Friedrich Engels’ »Dialektik der Natur« liest sich sehr aktuell

Die Rache der Natur

Friedrich Engels, der dieses Jahr 200 Jahre alt geworden wäre, hinterließ in seiner »Dialektik der Natur« Anregungen für die gegenwärtige Klima- und Umweltpolitik.
Kommentar Von

Man solle sich nicht zu viel auf die menschlichen Fähigkeiten zur Naturbeherrschung einbilden, schrieb – bis heute überraschend ­aktuell – Friedrich Engels schon in seiner unvollendeten »Dialektik der Natur«, die erst 1925 zum ersten Mal in der heute bekannten Fassung erschien. Zu lang sei die Liste der unerwünschten Nebenwirkungen. Verödete Landschaften, Dürren und Überschwemmungen waren bereits vor 150 Jahren nur die bekanntesten Fälle. Wichtiger waren Engels seinerzeit die sozialen Folgen der Naturbeherrschung. Auch die gefängnisgleiche Disziplin der Fabrik, die Sklaverei und den Alkoholismus sah er allesamt auch als »Rache der Natur«.

In dieser Redewendung erscheint die Natur fast wie eine zornige Gottheit, die die Menschheit straft. Es klingt, als bediene sich Engels der autoritären Geste, sich zum Propheten einer übermenschlichen Macht aufzuspielen. Dies vermutet man schließlich auch gern bei jenen, die heutzutage angesichts schmelzender Polkappen vor der bevorstehenden Katastrophe warnen. Die bildhafte Darstellung einer in Flammen aufgehenden oder unter Fluten versinkenden Welt erinnert tatsächlich an die apokalyptischen Weissagungen biblischer Propheten, die die Menschen mahnten, ihr falsches Tun zu lassen oder andernfalls dem göttlichen Zorn anheimzufallen.

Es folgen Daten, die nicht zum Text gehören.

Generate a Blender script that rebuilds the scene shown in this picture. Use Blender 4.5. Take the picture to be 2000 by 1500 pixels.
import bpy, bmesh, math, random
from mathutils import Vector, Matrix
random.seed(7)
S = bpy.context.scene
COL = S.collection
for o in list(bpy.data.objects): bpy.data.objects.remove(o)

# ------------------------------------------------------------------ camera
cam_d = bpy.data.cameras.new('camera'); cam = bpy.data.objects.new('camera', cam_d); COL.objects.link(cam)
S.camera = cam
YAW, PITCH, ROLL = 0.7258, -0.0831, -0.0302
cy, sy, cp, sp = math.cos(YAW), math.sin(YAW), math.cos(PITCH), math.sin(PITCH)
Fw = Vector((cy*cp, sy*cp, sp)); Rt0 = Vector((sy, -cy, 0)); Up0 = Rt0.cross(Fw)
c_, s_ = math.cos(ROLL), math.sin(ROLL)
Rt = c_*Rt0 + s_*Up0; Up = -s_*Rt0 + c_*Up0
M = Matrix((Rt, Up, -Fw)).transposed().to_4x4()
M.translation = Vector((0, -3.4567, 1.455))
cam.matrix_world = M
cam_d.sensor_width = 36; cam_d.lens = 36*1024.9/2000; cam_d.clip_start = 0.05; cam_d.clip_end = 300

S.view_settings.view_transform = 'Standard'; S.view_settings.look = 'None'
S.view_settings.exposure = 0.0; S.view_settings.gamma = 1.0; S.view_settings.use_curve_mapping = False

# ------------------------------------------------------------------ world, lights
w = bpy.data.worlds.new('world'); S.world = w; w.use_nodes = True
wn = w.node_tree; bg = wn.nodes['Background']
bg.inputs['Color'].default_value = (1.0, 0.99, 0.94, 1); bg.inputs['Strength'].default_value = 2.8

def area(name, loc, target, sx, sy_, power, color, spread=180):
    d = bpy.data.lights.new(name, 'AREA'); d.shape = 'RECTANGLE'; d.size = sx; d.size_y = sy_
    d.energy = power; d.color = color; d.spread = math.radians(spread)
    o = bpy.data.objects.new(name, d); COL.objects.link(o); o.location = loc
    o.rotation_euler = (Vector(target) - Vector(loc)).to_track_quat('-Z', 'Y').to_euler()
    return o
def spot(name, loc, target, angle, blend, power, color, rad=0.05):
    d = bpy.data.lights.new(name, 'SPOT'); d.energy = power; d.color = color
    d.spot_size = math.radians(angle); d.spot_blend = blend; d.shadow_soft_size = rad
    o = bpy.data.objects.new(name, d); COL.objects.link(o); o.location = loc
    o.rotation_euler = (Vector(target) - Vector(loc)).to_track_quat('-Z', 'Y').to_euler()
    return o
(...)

So oder ähnlich wurde auch Greta Thunbergs berühmte »How dare you?«-Rede vom Oktober 2019 beim Klimagipfel der Vereinten Nationen gelegentlich interpretiert. Rechte Kritiker (in der Regel Männer) verspotteten sie regelmäßig als apokalyptische »Prophetin«. Sie unterschlugen, dass die junge Klimaaktivistin ebenso wenig wie der Philosoph und Textilunternehmer Engels je für eine übermenschliche Macht (die Natur) sprach, sondern für ihre eigene Generation, also für Menschen. Wenn man unbedingt die Analogie zu ­einer politischen Theologie ziehen möchte und die Natur als Gottheit verstehen will, dann handelt es sich bei Thunberg und Engels um Anwälte einer rein diesseitigen Sache.

»Listen to the scientists«, sagte Thunberg den Staatsoberhäuptern. Ganz ähnlich vertraute schon Engels nicht auf die Macht der Natur, sondern glaubte, dass die Naturwissenschaften es den Menschen ermöglichen, die zerstörerischen Nebenwirkungen der Naturbeherrschung auf stofflicher Ebene vorauszusehen und sie zu vermeiden. Und auch den sozialen Nebenwirkungen könne nur durch ­rationale Sozialwissenschaften begegnet werden. Um deren Erkenntnisse tatsächlich berücksichtigen zu können, bedürfe es aber einer Umwälzung der bisherigen Produktionsweise und der gesamten gesellschaftlichen Ordnung. Für Engels verband sich mit der Rede von der »Rache der Natur« kein back to nature.

Engels plädierte also nicht für ein Zurück, sondern für ein Vorwärts, und er vertraute dabei auf die Macht und Autorität der Wissenschaft. Rückblickend wirkt dieses Vertrauen etwas voreilig. Denn ganz so brillant lief die Sache mit der Wissenschaft und dem Sozialismus bekanntlich nicht, denn es misslang ihnen, die »Rache der Natur« abzuwenden. Das aber weiter zu versuchen und anzustreben, daran wäre unbedingt festzuhalten.